Embarrassingly the current leadership of Ohanaeze jumped the queue to congratulate the APC president-elect whose election was dogged by many question marks. And then they tried to play the intervener role by consoling those they accepted had lost a battle that was only beginning to warm up. Although Mr Obi was not exactly fighting as an Igboman but as a decentralized Nigerian, a close look at the Presidency since Nigeria had self rule in 1960 shows that people from Eastern Nigeria, despite their qualifications and ability, have never produced an executive president in Nigeria.

In the Guardian Newspaper of 17 February 2022, Igbo Elders Consultative Forum had maintained that rotational presidency is constitutional by virtue of provisions of the Federal Character principle in the 1999 Constitution (as amended). Secretary of the forum, Prof.
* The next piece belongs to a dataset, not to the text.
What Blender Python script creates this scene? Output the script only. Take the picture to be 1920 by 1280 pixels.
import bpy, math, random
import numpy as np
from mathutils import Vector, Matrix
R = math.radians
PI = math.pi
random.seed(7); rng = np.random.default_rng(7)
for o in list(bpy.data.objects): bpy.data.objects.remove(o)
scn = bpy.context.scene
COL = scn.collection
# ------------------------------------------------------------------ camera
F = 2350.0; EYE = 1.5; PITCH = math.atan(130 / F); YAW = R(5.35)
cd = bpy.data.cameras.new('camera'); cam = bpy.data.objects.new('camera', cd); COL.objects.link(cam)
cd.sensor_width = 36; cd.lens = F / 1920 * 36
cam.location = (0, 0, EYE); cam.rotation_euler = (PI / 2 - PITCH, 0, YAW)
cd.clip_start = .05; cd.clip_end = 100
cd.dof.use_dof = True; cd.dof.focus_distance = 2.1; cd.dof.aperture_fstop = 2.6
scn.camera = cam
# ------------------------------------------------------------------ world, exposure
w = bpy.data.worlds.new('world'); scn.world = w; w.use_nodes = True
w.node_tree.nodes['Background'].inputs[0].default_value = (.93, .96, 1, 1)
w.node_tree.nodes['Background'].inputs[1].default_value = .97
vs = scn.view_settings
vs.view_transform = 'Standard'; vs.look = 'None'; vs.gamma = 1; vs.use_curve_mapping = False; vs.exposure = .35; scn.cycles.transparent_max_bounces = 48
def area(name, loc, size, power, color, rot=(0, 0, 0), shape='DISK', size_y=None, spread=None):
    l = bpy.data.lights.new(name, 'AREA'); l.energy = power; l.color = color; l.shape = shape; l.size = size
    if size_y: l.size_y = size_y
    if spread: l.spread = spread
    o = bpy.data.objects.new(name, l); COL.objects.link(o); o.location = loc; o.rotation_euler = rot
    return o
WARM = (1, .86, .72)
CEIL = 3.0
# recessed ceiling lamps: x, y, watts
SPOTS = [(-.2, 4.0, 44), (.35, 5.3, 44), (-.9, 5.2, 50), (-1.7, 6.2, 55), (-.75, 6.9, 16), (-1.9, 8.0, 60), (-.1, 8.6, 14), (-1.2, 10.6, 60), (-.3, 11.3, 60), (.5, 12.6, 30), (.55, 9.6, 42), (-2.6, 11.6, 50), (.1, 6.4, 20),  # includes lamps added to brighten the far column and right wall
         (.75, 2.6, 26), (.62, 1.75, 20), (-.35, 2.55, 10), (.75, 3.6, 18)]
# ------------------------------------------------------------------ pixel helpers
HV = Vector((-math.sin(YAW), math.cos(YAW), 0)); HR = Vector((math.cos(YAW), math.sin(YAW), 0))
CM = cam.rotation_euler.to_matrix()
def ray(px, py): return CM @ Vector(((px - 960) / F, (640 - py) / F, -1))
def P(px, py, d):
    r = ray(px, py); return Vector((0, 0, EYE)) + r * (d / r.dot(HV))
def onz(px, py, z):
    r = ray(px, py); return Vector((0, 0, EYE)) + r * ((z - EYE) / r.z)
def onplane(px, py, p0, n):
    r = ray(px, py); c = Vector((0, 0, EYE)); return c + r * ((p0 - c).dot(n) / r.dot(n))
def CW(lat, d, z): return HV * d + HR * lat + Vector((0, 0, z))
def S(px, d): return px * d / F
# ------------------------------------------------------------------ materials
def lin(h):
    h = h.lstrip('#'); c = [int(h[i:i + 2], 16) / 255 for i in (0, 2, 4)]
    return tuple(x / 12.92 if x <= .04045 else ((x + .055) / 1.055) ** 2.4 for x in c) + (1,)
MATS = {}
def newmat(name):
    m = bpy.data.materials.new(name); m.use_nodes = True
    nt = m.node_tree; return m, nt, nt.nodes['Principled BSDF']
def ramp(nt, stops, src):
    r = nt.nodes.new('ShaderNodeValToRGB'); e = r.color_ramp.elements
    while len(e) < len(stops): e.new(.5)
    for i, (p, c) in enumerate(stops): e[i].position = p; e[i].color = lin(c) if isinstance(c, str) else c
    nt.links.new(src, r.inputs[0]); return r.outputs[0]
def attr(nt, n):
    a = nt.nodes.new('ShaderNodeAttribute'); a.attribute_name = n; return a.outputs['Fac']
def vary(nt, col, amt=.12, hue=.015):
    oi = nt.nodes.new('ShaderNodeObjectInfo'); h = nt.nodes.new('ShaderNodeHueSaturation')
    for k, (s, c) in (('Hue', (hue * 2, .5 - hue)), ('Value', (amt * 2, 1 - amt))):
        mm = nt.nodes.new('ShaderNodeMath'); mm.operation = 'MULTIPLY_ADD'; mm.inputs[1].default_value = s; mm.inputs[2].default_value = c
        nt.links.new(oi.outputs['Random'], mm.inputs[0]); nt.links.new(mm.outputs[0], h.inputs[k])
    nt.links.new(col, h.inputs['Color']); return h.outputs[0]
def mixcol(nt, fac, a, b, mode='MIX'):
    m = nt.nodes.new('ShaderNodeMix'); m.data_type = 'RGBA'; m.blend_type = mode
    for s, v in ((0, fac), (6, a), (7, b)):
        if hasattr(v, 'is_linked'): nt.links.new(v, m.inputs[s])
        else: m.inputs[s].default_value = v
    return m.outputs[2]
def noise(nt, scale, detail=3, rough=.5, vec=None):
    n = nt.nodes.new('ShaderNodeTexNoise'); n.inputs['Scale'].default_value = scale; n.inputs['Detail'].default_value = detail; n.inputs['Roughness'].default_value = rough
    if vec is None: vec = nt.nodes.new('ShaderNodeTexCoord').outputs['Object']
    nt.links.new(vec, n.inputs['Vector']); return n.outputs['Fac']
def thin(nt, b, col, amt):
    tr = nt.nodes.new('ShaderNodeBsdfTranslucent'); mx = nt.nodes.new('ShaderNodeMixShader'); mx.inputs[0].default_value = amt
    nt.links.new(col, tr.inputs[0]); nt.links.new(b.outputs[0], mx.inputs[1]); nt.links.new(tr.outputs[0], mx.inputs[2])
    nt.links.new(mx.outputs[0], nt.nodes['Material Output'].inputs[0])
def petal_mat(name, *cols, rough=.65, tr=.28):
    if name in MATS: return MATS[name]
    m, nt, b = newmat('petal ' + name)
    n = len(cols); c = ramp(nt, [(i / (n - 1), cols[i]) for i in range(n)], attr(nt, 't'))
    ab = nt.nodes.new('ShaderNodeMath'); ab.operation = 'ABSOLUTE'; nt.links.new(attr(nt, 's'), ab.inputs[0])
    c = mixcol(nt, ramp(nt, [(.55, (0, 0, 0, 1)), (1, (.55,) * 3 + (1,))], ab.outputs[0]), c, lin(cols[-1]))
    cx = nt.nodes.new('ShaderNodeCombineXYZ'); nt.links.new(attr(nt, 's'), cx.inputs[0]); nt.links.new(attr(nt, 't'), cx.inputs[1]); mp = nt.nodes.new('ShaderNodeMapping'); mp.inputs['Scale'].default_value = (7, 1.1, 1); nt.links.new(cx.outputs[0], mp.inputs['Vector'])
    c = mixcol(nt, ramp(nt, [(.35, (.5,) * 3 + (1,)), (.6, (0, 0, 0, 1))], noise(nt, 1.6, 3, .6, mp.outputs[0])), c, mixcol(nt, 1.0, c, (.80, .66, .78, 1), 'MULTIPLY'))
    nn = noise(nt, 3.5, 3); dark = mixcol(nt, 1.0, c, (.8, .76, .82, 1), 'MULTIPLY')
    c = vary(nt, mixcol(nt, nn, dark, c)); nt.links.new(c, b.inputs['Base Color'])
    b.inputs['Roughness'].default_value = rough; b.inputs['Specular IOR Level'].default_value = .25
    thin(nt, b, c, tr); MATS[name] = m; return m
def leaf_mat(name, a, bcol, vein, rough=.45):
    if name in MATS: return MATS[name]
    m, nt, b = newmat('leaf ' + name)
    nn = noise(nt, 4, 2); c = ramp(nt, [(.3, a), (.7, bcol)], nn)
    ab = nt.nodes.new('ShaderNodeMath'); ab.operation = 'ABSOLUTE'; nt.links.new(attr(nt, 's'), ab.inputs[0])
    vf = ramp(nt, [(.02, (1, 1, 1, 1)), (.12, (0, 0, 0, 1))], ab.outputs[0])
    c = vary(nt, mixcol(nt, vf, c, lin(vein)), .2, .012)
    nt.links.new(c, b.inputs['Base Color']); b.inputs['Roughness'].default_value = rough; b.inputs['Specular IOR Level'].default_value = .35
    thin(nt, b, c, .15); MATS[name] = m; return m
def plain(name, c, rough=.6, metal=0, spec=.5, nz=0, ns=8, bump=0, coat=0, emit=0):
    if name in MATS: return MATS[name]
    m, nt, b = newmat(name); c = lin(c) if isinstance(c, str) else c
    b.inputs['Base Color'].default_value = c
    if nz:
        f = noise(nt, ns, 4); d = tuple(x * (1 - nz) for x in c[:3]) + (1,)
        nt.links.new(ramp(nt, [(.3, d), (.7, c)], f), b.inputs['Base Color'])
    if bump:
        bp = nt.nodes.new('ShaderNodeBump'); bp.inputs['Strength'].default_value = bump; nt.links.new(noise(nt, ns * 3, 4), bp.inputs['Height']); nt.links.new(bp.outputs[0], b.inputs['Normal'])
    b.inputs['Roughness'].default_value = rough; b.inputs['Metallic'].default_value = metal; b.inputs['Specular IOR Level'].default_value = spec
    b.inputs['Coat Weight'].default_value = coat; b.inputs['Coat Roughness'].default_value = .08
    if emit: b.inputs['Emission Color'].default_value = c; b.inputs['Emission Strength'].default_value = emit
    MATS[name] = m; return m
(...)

Charles Nwekeaku had said several times that “legally, morally and strategically, it is the turn of the South East to produce the next president of the country, as the other regions had been given the opportunity to serve Nigeria at the presidential level.”

Citing section 14[3] of the 1999 Constitution, he said: “The composition of the government of the federation or any of its agencies and the conduct of its affairs shall be carried out in such a manner as to reflect the Federal Character of Nigeria. It also provides that there is the need to promote national unity and command national loyalty, thereby, ensuring that there shall be no predominance of persons from a few states or from a few ethnic or other sectional groups in the government or in any of its agencies, among others.”

Nwekeaku pointed out that the fact that the South East was not being allowed to offer the country a President, even when it is the general will of the people, was a clear breach of the Federal Character principle. So, leaders of Ohanaeze should please not aggravate issues by believing it is doing the will of an embittered, aggrieved and unhappy section of the Nigerian community. We should keep our finger crossed until the Supreme Courts takes its stand on a matter that is so close and so dear to the hearts of the people, especially the youths and elderly men and women.